French casement window:
two sashes that crank out with no centre for uninterrupted views.

French door:
A door comprised of glass panes separated by partitions.

Grille:
An insert used to imitate individual glass panes.

Handing: 
The opening direction of a hinged window.

Header: 
A beam used to support the weight of the wall so it doesn’t rest on the window.

Insert window:  
A new window installed in the frame of an existing window.

Jamb clips: 
Clips used to attach the window or door to the jamb.

Jamb:
The horizontal and vertical frame that contains the window sash.

Keeper:
The receiving portion of the lock mechanism on a window.

Laminated glass:
Glass that does not shatter when broken, similar to the windshield on your vehicle.

Laminated Veneer Lumber:  
Wood created by using multiple layers of thin strips bonded together.

Lift:
The handle on a window that assists in opening.

Low-E glass:
A glass with a special coating that helps to reduce heat loss

Masonry opening: 
An opening in a brick or stone wall when a new window is to be installed.

Mulling:
The joining of two or more window or doors.

Mullion:
T or H shaped connecting unit used to join two or more window or doors.

Multi-point lock:
A lock that engages in multiple areas activated by a single unit

Obscure glass:
A textured or patterned glass that provides privacy.

Operator: 
The mechanical unit that opens or closes a window. Includes the arm, gear and handle.

OX/XO 
Identifies the moving and stationary portions of a window.
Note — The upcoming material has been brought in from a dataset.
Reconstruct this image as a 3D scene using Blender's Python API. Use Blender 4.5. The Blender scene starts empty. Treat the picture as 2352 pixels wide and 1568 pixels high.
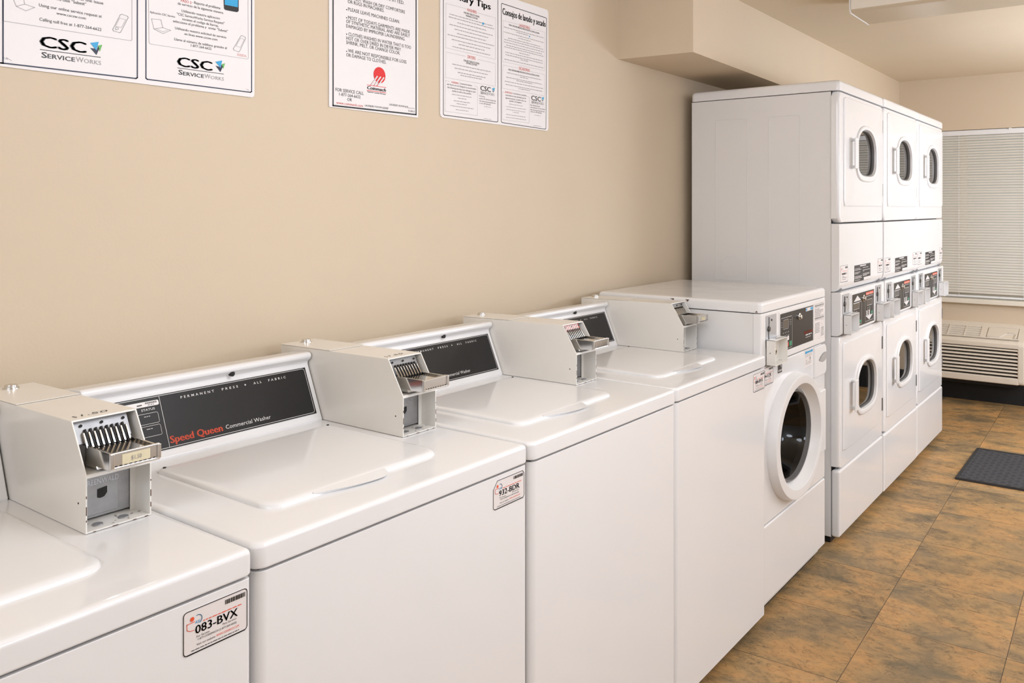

O= stationary X= operating

Pocket door:
A sliding door that retreats into a wall.

Push-out casement:
A casement window with no mechanical operator. Window is opened by manually pushing on the window.

Rough opening:  
An opening in a wall where a window will be installed.

Shim:
A wedge used to level a door or window.

Single-hung:  
A window where the top sash is fixed and the bottom sash slides and/or tilts.

Striker plate:   
Attached to the door jamb, the striker plate receives the latch.

Tempered glass: 
Safety glass that shatters into small pieces similar to a vehicle.

Transom:
A window mounted above another window or door.

Triple pane: 
A window constructed of 3 panes of glass and two air-spaces.

U-factor:
A unit of measure used to determine how much heat transfer occurs in a window or door. Specifies how well your window or door is insulated.

Vapour barrier: 
A material used to seal your windows and prevent moisture from entering your home.

Venting unit:
Any window that opens.

Weather-strip:
A material used to seal a window or door when closed. Usually made of a compressible foam.

Weep holes: 
Holes used to allow water drainage on the outside of your window.